The team should split responsibilities between each member. Plan out then work first, i.e. do a software design, and then get to coding.

  • Use git to collaborate
  • Design on a high level
  • Define interfaces for each other
  • Allow the design to change over time
  • Implement the code into a single python package

Methods

It is recommended that the network communication be implemented using socket. For a minimal example of a server / client pair see socket examples.

Ideally the communication protocol you design should use struct to pack and unpack the data. It is possible to also send e.g. pickle data but this is unsafe and might be hard to debug.

A suggestion to get started is:

  • Send a fixed length struct with message length.
  • Send message.
  • Receive the above in that order.

This is a simple way to do binary communication. If you want to you can also implement sending and receiving in chunks (where the last chunk is smaller than the chunk size) and checksums.

But you can of course do whatever for you communication design if you want to!

Tips

Server application

It is recommended to use the python built-in argparse package for the CLI.

Also look into entry points for your package.

Client application

There are many options for creating the client application. But a good and built in place to start is cmd. Otherwise one can always roll ones own interface with input.

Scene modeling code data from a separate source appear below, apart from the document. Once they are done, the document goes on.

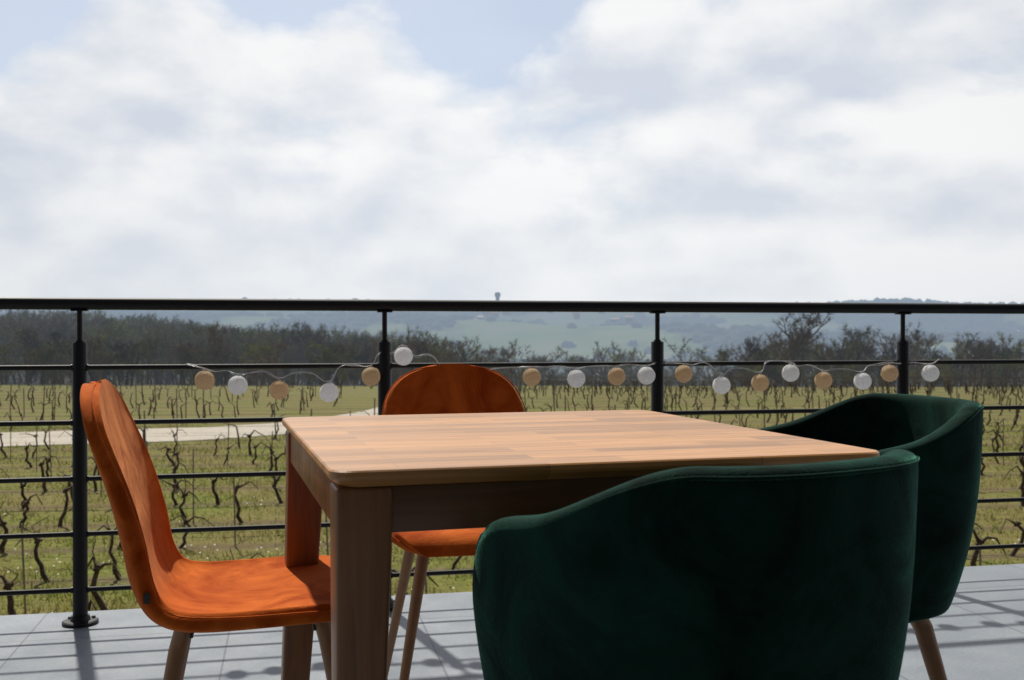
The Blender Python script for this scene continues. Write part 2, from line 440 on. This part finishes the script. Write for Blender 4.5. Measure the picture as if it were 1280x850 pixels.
strip=math_n(nt,'MULTIPLY',strip,7.,clamp=True)
near=math_n(nt,'MULTIPLY',math_n(nt,'SUBTRACT',98,sx.outputs[1]),.2,clamp=True)
near=math_n(nt,'MULTIPLY',near,.78)
c=mix_c(nt,math_n(nt,'MULTIPLY',strip,near),grass,soil)
field=ramp(nt,n3,[(.35,(.12,.155,.04)),(.5,(.19,.25,.055)),(.6,(.26,.25,.13)),(.72,(.11,.16,.04))])
sy=N(nt,'ShaderNodeSeparateXYZ');nt.links.new(tcg.outputs['Object'],sy.inputs[0])
far=math_n(nt,'MULTIPLY',math_n(nt,'SUBTRACT',sy.outputs[1],300),.004,clamp=True)
c=mix_c(nt,far,c,field)
wood_c=ramp(nt,n1,[(.3,(.026,.024,.014)),(.7,(.055,.047,.027))])
c=mix_c(nt,at.outputs['Fac'],c,wood_c)
nt.links.new(c,b.inputs['Base Color']);b.inputs['Roughness'].default_value=1;b.inputs['Specular IOR Level'].default_value=.1
bump(nt,n2,.8,.08,b)
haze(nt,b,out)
g=fast_mesh('ground',V,F,M_ground,smooth=True)
def meadow(x,y):
    a=x/y
    return (y<175 and -.02<a<.20 and y<100+ (a+.02)*500)
fv=np.array([0. if (v[1]<104 or meadow(v[0],max(v[1],1))) else forest_v(v[0],v[1]) for v in V],dtype=np.float32)
a_=g.data.attributes.new('forest','FLOAT','POINT');a_.data.foreach_set('value',fv)

M_gravel,nt,b,out=new_mat('pale_gravel')
n1=noise_n(nt,3,6,.7);n2=noise_n(nt,30,3)
c=ramp(nt,n1,[(.3,(.36,.32,.26)),(.7,(.55,.51,.44))]);c=mix_c(nt,.5,c,ramp(nt,n2,[(.3,.6),(.7,1.15)]),'MULTIPLY')
nt.links.new(c,b.inputs['Base Color']);b.inputs['Roughness'].default_value=1
Pp=[]
for i in range(81):Pp.append(crom(PATH,i/80))
V=[];F=[]
for i,p in enumerate(Pp):
    a=Vector(Pp[max(i-1,0)]);b2=Vector(Pp[min(i+1,80)]);d=(b2-a).normalized();nn=Vector((-d.y,d.x))
    wd_=2.6-1.4*min(max((i-28)/25,0),1)
    for j,s in enumerate((-1,-.4,.4,1)):
        ss=s*wd_+(.35*fnoise(p[0],p[1],.4,j) if abs(s)==1 else 0)
        q=Vector(p)+nn*ss;V.append((q.x,q.y,ground(q.x,q.y)+.02))
for i in range(80):
    for j in range(3):F.append((i*4+j,(i+1)*4+j,(i+1)*4+j+1,i*4+j+1))
mesh_obj('gravel_path',V,F,M_gravel)
PA=np.array(Pp)
def pdist(x,y):return np.min(np.hypot(PA[:,0]-x,PA[:,1]-y))

# ------------------------------------------------------------------ vineyard
M_vine,nt,b,out=new_mat('vine_bark');n1=noise_n(nt,14,4)
nt.links.new(ramp(nt,n1,[(.3,(.032,.022,.016)),(.7,(.12,.085,.06))]),b.inputs['Base Color']);b.inputs['Roughness'].default_value=.95
M_stake=metal('vine_stake',(.24,.21,.18),.7,0,3)
BV=([],[]);BS=([],[]);BW=([],[])
ra=math.radians(7);cr,sr=math.cos(ra),math.sin(ra)
def vine(x,y,z,lod):
    R=random.uniform
    h=R(.40,.72)
    px,py=x,y;pts=[(px,py,z-.05)]
    lean=R(-.22,.22);ky=R(-.06,.06);nseg=5 if lod==0 else 2
    for i in range(1,nseg+1):
        t=i/nseg
        pts.append((x+lean*math.sin(t*2.2)+R(-.045,.045),y+ky*t+R(-.02,.02),z+h*t))
    r0=R(.024,.042)
    tube(BV,pts,[r0*(1.25-.5*i/nseg) for i in range(nseg+1)],5 if lod==0 else 3,False)
    hx,hy,hz=pts[-1]
    if lod==0:
        tube(BV,[(hx-.05,hy,hz-.02),(hx,hy,hz+.03),(hx+.06,hy,hz+.02)],[r0*.7,r0*1.25,r0*.6],5,True)
    for s in ((-1,1) if random.random()<.35 else (random.choice((-1,1)),)):
        L=R(.12,.42);dx=s*cr;dy=s*sr
        arm=[(hx,hy,hz),(hx+dx*L*.35,hy+dy*L*.35,hz+R(.04,.2)),(hx+dx*L*.8,hy+dy*L*.8,hz+R(-.02,.2))]
        if lod==0:arm.append((hx+dx*L*1.25,hy+dy*L*1.25,hz+R(-.18,.14)))
        tube(BV,arm,[r0*.8,r0*.55,r0*.36,r0*.2][:len(arm)],4 if lod==0 else 3,False)
    if lod==0:
      for c_ in range(random.choice((0,0,1,2))):
        L=R(.15,.5);tube(BV,[(hx,hy,hz),(hx+R(-.12,.12),hy+R(-.05,.05),hz+L*.6),(hx+R(-.25,.25),hy+R(-.08,.08),hz+L)],[r0*.4,r0*.25,r0*.14],3,False)
for r in range(5,42):
    v=r*2.3
    sp_=1.0 if r<20 else 1.35
    us=np.arange(-.62*v-6,.62*v+9,sp_)
    lod=0 if v<34 else 1
    pp=None
    for q,u in enumerate(us):
        uu=u+random.uniform(-.2,.2);x=uu*cr-v*sr;y=uu*sr+v*cr
        if y<9 or y>97 or abs(x)>.62*y+5:continue
        if y>62 and x/y<-.12 and y<88: pp=None;continue
        dd=pdist(x,y)
        if dd<3.4:pp=None;continue
        z=ground(x,y)
        if random.random()<(.88 if lod==0 else .8):vine(x,y,z,lod)
        if q%5==0:
            hh=random.uniform(1.1,1.45);lx_=random.uniform(-.08,.08)
            rr=.014 if lod==0 else .024
            tube(BS,[(x+.12,y,z-.05),(x+.12+lx_,y,z+hh)],rr,4,True)
            if pp is not None:
                for wz in (.68,1.05):
                    tube(BW,[(pp[0],pp[1],pp[2]+wz),((pp[0]+x+.12)/2,(pp[1]+y)/2,(pp[2]+z)/2+wz-.02),(x+.12,y,z+wz)],.0028 if lod==0 else .005,3,False)
            pp=(x+.12,y,z)
vy=empty('vineyard')
mesh_obj('vines',*BV,M_vine,vy,True);mesh_obj('stakes',*BS,M_stake,vy);mesh_obj('trellis_wires',*BW,M_stake,vy)

# ------------------------------------------------------------------ grass blades
M_grass,nt,b,out=new_mat('grass_blades')
n1=noise_n(nt,.6,3);n2=noise_n(nt,9,2)
c=ramp(nt,n2,[(.25,(.080,.10,.014)),(.5,(.17,.20,.030)),(.75,(.30,.30,.08))])
c=mix_c(nt,ramp(nt,n1,[(.42,0),(.66,.75)]),c,(.33,.25,.12))
nt.links.new(c,b.inputs['Base Color']);b.inputs['Roughness'].default_value=.8
tr=N(nt,'ShaderNodeBsdfTranslucent');nt.links.new(c,tr.inputs[0]);ms=N(nt,'ShaderNodeMixShader');ms.inputs[0].default_value=.45
nt.links.new(b.outputs[0],ms.inputs[1]);nt.links.new(tr.outputs[0],ms.inputs[2]);nt.links.new(ms.outputs[0],out.inputs['Surface'])
n=150000
y=10.5+ (rng.random(n)**1.25)*31;x=(rng.random(n)*2-1)*(.58*y+2)
cl=np.sin(x*1.7+np.sin(y*2.1)*2)+np.sin(y*2.3+np.cos(x*1.3)*2)+rng.normal(0,.8,n)
vv=-x*sr+y*cr;dr=np.abs(((vv/2.3+.5)%1)-.5)*2.3
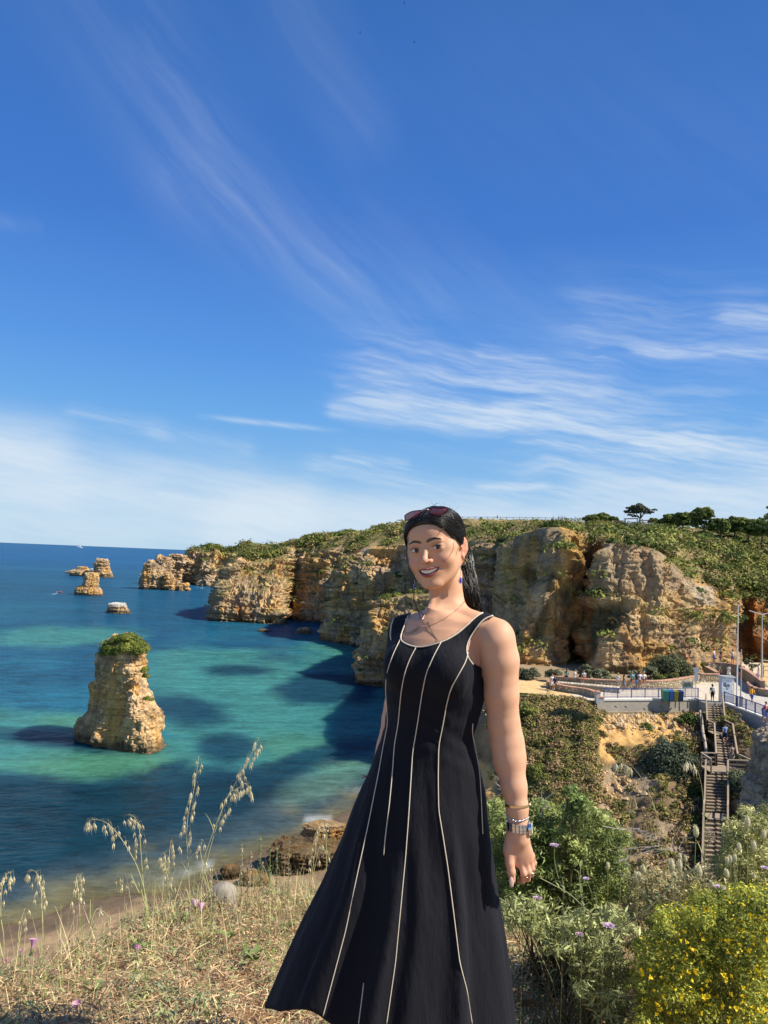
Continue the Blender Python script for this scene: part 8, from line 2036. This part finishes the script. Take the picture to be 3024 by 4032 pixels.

For the Terminal User Interface inclined who wants a challenge, I would recommend urwid. Another popular options is textual.

Configuration

For configuration there are several options

Probably cfg or toml files are the best choice here, with a CLI option for a config path that has a default path for looking in the current folder. An advanced but fun option is to store the client configuration in the standard config folder of your OS, e.g. ~/.config/name-of-your-client.config.

OS-agnostic

There are many ways to make code independent of the operating system. E.g. for paths the recommended method is to use pathlib for all path manipulation.

Alternative socket implementations

There are other options out there for socket handling, such as ZeroMQ that has python bindings: PyZMQ. However, this is only recommended if you already are very familiar with sockets, networks or software development. It might be hard to jump into a framework like ZMQ without any pre-existing knowledge.

Task

Once the program works, we will all have a chat in class using the software!